Réchauffement climatique - Le déficit neigeux oblige les élus de montagne à réinventer les vacances d'hiver
Le bilan économique de certaines stations de montagne est sévère pour l'hiver 2006-2007, du fait de la tendance confirmée du déficit neigeux. Les stations pyrénéennes font partie des plus touchées. De petites stations affichent jusqu'à 80% de perte de chiffre d'affaires en fin de saison. Dans d'autres, le recul est plus modéré : entre 40 et 50%. Cette situation a conduit les élus pyrénéens à lancer un appel à la solidarité nationale à l'occasion de la réunion organisée par l'Association nationale des élus de la montagne (Anem) le 27 mars à Villeneuve-de-Rivière (31). Les élus du massif des Pyrénées ont adopté une motion appelant à la mise en place d'un fonds de solidarité étendu à l'ensemble du personnel des stations, et notamment des travailleurs saisonniers employés en régie directe. En outre, ils souhaitent que le gouvernement abonde un fonds Neige à un niveau au moins équivalent à celui du système Nivalliance (assurance mutualisée dont l'objectif est de couvrir les aléas d'exploitation des remontées mécaniques). Ces propositions s'inscrivent dans la continuité de la réunion interministérielle du 8 février dernier, reprises dans la circulaire du 28 février 2007 relative au dispositif d'intervention en faveur des collectivités et entreprises affectées par les déficits neigeux.
Situation financière tendue
Selon les données fournies par le Syndicat national des téléphériques de France, le nombre de journées skieurs enregistrées pendant les vacances d'hiver de décembre et de février, est en recul de 11% par rapport à la saison 2005-2006. Même si "la perception des stations concernant la saison 2006-2007 est plutôt positive, les professionnels de la montagne constatent cependant une baisse importante du pouvoir d'achat et un recul de la consommation dans les restaurants et les commerces", a confirmé l'Association nationale des maires des stations de montagne (ANMSM) dans un communiqué du 22 mars sur les "Tendances touristiques - quatrième vague de l'observation nationale des stations de montagne". L'ANMSM soulignait le succès des activités complémentaires au ski "telles que les visites culturelles et surtout les promenades à pied", même si le ski reste le moteur économique des stations de montagne. D'après le Memento du tourisme édition 2006, 66,7% des personnes effectuant un séjour à la montagne pratiquent les sports d'hiver et les vacances de février constituent traditionnellement plus de la moitié du chiffre d'affaires des stations. Pour cette raison, les stations s'équipent de plus en plus de canons à neige, ce qui permet de pallier ponctuellement l'absence de poudreuse.

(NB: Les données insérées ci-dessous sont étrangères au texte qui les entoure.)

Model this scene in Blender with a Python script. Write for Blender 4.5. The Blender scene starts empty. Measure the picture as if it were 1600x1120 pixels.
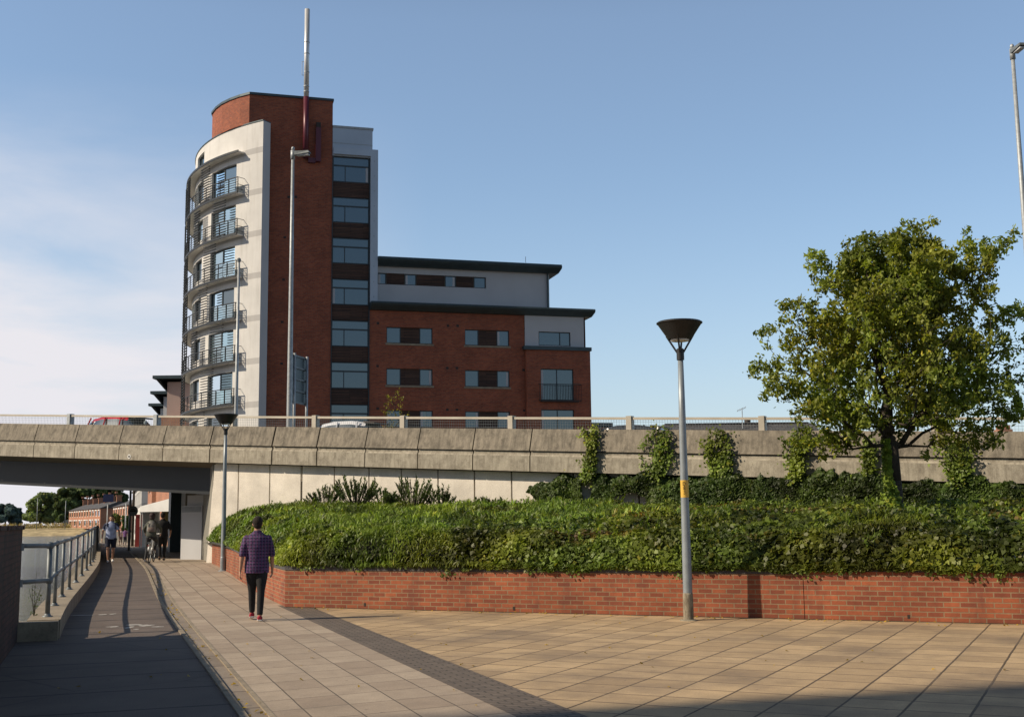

Les canons à neige en question
Aujourd'hui près de 190 stations - sur 300 en France - sont déjà équipées en canons à neige. Ces équipements utilisent de l'eau issue des nappes souterraines, du réseau d'eau potable, et même parfois des glaciers. De nombreuses communes investissent dans des retenues collinaires pour assurer l'approvisionnement en eau des canons (55% de l'alimentation). Aujourd'hui, 70 retenues d'altitude sont recensées dans les départements alpins et une vingtaine sont en projet. Leur taille ne cesse d'augmenter : la station du Grand-Bornand (74) vient ainsi de battre un record européen avec un nouveau bassin de 400.000 m3, soit 200 fois le volume d'une piscine olympique. Au total, la neige artificielle consomme près de 15 millions de mètres cubes par hiver en France, soit l'équivalent d'une ville de 170.000 habitants. Quelques conflits d'usage commencent à émerger dans certains villages des Alpes, "château d'eau de l'Europe". Au cours de la précédente saison, la mairie des Houches (74) a ainsi demandé aux propriétaires de canons à neige de réduire leur débit pour ménager un réseau d'eau potable vétuste et à faible rendement. Néanmoins, face à la réalité climatique, les élus sont en majorité favorables à l'utilisation des canons pour la "survie" économique des zones de montagne. Dans leur motion adoptée le 27 mars, les élus pyrénéens ont d'ailleurs demandé au gouvernement un crédit spécifique au financement de la neige de culture, "dès lors que les conditions techniques et économiques, notamment, le permettent". Christian Estrosi, ministre délégué à l'Aménagement du territoire, devait étudier ces propositions.